- [Requirement] Retype the material that follows, keeping every word as it is.

- [Data lines]
★ ★ ★ ★ ★ ★ ★
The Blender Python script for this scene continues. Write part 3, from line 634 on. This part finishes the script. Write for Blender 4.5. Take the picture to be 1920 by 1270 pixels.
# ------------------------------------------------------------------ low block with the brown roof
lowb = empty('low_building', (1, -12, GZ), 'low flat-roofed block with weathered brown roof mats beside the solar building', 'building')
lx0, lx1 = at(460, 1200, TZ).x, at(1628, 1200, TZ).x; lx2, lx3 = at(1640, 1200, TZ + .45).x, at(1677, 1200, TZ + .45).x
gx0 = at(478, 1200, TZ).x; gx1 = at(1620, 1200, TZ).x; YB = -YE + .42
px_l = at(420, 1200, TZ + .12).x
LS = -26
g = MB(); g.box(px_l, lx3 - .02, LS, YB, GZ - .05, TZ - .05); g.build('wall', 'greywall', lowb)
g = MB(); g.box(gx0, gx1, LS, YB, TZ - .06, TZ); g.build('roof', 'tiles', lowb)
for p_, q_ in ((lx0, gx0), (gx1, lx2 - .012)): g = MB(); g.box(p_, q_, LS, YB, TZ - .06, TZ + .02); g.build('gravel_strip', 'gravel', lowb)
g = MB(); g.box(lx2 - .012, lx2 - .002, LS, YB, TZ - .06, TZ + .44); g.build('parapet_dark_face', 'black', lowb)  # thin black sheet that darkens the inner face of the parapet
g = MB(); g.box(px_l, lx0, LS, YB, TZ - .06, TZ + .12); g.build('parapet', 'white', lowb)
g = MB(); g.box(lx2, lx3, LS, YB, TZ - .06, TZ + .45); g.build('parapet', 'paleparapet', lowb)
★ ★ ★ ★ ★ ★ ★
- [Task output]
The Blender Python script for this scene continues. Write part 3, from line 634 on. This part finishes the script. Write for Blender 4.5. Take the picture to be 1920 by 1270 pixels.
# ------------------------------------------------------------------ low block with the brown roof
lowb = empty('low_building', (1, -12, GZ), 'low flat-roofed block with weathered brown roof mats beside the solar building', 'building')
lx0, lx1 = at(460, 1200, TZ).x, at(1628, 1200, TZ).x; lx2, lx3 = at(1640, 1200, TZ + .45).x, at(1677, 1200, TZ + .45).x
gx0 = at(478, 1200, TZ).x; gx1 = at(1620, 1200, TZ).x; YB = -YE + .42
px_l = at(420, 1200, TZ + .12).x
LS = -26
g = MB(); g.box(px_l, lx3 - .02, LS, YB, GZ - .05, TZ - .05); g.build('wall', 'greywall', lowb)
g = MB(); g.box(gx0, gx1, LS, YB, TZ - .06, TZ); g.build('roof', 'tiles', lowb)
for p_, q_ in ((lx0, gx0), (gx1, lx2 - .012)): g = MB(); g.box(p_, q_, LS, YB, TZ - .06, TZ + .02); g.build('gravel_strip', 'gravel', lowb)
g = MB(); g.box(lx2 - .012, lx2 - .002, LS, YB, TZ - .06, TZ + .44); g.build('parapet_dark_face', 'black', lowb)  # thin black sheet that darkens the inner face of the parapet
g = MB(); g.box(px_l, lx0, LS, YB, TZ - .06, TZ + .12); g.build('parapet', 'white', lowb)
g = MB(); g.box(lx2, lx3, LS, YB, TZ - .06, TZ + .45); g.build('parapet', 'paleparapet', lowb)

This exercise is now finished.